Godard seems much more pessimistic about such prospects than ideologues of the French left that he was associated with. And this ultimately is what "Weekend" is about the dark underside of "civilization". Roland and Corinne's behavior, just as the behavior of their captors, seems to be a throwback to a pre-civilized past. When Roland and Corinne begin their trip toward Oinville, she asks him a question out of the blue "When did civilization begin?" Even in the unlikely event that Roland knew the answer to this question, it as just as unlikely that Corinne would understand him.

In the final scenes of "Weekend", as the camera ranges over car wrecks and mounds of bloody corpses, we hear a voiceover that explains the evolution of civilization in terms found in Engels' "Origins of the Family, Private Property and the State" which are in stark contrast to the post-apocalyptic nightmare we are witnessing. While it is difficult to say whether Godard fully understood the message buried beneath the mass of conflicting words and images, at least the way I interpret it, it appears that he is meditating on the paragraph in the Communist Manifesto which is at odds with the standard interpretation assigned to it as one of inevitable triumph of the socialist cause.
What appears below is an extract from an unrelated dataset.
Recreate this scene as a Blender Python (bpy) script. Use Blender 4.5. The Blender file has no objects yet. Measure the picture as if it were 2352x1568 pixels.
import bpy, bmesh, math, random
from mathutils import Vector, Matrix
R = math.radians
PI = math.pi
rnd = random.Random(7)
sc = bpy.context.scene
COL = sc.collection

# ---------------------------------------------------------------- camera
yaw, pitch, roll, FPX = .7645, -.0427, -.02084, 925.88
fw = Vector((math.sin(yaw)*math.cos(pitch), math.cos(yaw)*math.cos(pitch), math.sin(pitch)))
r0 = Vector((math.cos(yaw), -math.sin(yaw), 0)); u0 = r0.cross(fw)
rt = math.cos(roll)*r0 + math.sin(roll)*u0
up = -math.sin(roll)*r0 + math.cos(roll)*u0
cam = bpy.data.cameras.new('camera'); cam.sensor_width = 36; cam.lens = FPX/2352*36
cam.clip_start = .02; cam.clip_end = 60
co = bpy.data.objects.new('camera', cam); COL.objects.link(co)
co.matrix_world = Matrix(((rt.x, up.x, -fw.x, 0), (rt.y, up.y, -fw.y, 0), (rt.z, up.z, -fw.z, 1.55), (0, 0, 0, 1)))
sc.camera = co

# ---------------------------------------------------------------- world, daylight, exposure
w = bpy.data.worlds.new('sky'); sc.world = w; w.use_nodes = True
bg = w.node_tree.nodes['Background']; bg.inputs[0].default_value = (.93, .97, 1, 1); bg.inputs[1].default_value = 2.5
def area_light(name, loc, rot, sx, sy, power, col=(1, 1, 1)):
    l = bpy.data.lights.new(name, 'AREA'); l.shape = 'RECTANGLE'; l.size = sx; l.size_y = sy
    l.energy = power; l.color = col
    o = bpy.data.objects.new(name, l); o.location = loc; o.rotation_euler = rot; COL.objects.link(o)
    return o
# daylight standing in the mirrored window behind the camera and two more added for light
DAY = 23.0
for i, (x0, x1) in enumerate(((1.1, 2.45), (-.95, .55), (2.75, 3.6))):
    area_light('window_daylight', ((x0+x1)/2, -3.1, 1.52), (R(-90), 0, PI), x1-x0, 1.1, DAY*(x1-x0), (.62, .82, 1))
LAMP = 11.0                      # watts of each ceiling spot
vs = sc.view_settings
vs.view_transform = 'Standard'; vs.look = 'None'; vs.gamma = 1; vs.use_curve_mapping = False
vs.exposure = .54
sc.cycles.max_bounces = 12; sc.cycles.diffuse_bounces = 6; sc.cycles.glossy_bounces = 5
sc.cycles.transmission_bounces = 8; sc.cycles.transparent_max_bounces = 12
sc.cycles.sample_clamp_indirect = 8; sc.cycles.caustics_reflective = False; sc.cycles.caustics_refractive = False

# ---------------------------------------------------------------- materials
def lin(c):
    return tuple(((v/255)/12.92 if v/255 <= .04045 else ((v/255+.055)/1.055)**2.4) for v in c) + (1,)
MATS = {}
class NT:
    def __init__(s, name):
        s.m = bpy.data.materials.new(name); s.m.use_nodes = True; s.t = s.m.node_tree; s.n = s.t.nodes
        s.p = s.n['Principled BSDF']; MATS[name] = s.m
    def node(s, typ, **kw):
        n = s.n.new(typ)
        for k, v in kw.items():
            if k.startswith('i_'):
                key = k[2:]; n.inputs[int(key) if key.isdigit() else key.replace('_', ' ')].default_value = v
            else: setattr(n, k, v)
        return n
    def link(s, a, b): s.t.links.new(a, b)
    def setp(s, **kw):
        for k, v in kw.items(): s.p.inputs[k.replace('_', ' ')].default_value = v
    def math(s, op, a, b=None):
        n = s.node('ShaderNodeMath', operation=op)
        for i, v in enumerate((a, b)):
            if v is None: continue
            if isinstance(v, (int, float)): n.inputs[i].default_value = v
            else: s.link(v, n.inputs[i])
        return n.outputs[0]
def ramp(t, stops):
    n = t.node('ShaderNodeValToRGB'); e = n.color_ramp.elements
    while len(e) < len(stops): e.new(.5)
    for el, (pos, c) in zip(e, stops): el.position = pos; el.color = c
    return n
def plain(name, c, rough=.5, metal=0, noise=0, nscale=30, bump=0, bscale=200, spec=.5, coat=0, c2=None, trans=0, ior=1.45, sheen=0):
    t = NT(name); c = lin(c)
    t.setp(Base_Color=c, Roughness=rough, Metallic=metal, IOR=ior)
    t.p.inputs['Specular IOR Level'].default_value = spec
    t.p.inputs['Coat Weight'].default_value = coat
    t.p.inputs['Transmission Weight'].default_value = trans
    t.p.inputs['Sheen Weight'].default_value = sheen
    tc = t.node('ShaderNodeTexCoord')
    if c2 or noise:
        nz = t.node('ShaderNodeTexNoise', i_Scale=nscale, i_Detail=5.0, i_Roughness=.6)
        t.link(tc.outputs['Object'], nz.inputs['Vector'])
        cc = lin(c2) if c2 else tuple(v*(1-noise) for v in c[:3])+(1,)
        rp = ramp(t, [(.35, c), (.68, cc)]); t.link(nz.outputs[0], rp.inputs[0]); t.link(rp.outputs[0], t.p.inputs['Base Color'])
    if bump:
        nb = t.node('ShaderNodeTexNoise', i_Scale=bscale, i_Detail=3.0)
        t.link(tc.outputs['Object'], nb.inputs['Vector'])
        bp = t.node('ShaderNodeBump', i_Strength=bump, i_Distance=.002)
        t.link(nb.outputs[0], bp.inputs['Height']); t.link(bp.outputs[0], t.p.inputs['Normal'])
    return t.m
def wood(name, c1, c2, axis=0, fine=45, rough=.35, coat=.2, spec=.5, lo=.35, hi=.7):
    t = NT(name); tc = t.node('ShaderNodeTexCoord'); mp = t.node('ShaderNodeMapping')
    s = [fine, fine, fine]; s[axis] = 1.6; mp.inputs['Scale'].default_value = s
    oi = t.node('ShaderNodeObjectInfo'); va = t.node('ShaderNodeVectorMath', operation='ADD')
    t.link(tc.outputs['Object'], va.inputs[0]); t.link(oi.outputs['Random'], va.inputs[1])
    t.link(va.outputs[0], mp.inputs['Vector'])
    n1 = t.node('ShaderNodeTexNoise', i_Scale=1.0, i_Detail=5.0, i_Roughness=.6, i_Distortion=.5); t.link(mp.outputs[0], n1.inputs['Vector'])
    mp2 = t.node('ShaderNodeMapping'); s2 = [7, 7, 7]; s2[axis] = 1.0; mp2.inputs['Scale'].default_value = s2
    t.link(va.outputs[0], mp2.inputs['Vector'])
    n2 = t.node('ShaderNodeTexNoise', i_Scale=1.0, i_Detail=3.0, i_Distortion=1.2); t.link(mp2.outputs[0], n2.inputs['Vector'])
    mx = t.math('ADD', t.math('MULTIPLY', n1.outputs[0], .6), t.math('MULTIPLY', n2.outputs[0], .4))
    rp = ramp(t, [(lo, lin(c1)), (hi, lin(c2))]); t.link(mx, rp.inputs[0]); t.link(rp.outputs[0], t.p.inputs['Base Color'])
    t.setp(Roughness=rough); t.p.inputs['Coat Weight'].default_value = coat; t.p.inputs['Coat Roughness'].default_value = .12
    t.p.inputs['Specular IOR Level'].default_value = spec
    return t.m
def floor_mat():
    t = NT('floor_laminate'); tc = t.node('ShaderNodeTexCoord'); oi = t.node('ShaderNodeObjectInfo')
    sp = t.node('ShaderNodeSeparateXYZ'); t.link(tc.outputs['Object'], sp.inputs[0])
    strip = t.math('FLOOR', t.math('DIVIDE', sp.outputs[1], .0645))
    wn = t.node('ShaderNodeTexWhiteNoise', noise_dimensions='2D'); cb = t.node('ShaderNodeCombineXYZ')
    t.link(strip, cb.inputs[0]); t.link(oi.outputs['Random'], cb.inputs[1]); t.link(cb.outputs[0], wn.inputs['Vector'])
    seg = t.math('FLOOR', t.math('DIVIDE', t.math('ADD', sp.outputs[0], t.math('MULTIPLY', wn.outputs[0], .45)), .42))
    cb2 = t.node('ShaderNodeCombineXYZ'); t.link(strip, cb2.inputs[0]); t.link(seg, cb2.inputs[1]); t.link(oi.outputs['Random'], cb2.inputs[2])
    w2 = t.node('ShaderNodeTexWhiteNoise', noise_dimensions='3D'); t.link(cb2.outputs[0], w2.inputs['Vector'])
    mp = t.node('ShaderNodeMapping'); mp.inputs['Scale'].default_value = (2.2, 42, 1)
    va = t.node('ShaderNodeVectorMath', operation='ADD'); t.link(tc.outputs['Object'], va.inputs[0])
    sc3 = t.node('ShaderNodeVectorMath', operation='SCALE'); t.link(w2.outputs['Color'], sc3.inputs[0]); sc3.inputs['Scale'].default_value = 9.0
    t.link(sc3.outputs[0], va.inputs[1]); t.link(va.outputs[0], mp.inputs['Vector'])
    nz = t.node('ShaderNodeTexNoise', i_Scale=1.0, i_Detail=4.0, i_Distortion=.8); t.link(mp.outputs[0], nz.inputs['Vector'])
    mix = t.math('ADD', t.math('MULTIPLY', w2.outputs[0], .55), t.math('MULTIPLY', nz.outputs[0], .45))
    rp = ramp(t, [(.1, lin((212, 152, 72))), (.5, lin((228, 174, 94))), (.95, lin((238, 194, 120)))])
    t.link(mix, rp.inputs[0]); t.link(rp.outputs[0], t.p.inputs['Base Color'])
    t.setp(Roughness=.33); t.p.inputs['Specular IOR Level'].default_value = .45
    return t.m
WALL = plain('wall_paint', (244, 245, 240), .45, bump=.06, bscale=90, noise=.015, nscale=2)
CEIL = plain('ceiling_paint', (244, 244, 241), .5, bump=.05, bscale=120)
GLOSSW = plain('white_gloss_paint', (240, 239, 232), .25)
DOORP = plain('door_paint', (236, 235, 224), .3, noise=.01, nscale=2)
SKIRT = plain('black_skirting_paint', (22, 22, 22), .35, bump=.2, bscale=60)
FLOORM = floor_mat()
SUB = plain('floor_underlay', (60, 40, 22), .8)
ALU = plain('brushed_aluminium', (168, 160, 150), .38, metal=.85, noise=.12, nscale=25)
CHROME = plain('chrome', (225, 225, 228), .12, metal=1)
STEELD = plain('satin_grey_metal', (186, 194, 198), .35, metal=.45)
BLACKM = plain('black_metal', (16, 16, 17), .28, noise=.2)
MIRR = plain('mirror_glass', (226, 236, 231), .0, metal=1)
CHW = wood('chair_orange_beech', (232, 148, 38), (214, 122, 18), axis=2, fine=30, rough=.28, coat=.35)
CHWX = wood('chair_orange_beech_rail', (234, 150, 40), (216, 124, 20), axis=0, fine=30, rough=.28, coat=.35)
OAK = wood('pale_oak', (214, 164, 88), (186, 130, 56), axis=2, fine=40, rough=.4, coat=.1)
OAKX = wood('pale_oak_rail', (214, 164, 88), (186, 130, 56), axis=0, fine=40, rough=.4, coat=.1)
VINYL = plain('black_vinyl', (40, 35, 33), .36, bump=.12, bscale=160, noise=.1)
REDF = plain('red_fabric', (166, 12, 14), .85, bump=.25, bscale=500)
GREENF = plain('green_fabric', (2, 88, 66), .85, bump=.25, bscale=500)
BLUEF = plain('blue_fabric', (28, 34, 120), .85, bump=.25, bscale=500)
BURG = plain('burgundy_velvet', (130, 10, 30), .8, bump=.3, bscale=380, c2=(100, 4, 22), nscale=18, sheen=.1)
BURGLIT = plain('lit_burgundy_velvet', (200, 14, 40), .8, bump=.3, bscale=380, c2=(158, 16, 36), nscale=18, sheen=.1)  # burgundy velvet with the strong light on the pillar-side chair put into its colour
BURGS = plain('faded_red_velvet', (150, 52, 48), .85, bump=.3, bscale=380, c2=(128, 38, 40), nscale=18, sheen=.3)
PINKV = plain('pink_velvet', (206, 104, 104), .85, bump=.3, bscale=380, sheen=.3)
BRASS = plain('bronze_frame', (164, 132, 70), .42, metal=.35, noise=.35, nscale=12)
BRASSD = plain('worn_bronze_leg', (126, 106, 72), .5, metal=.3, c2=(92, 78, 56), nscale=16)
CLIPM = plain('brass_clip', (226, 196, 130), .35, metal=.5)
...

"The history of all hitherto existing society is the history of class struggles. Freeman and slave, patrician and plebeian, lord and serf, guild-master and journeyman, in a word, oppressor and oppressed, stood in constant opposition to one another, carried on an uninterrupted, now hidden, now open fight, that each time ended, either in a revolutionary reconstitution of society at large, or in the common ruin of the contending classes."

The common ruin of the contending classes would certainly be the consequence of the failure of the working class to abolish the capitalist system. If the working class can not rise to the task of confronting its ruling class and if a party can not be built in time that is adequate to the task, perhaps our future will look more like "Weekend" than the one imagined by the official left with all its stagist pieties.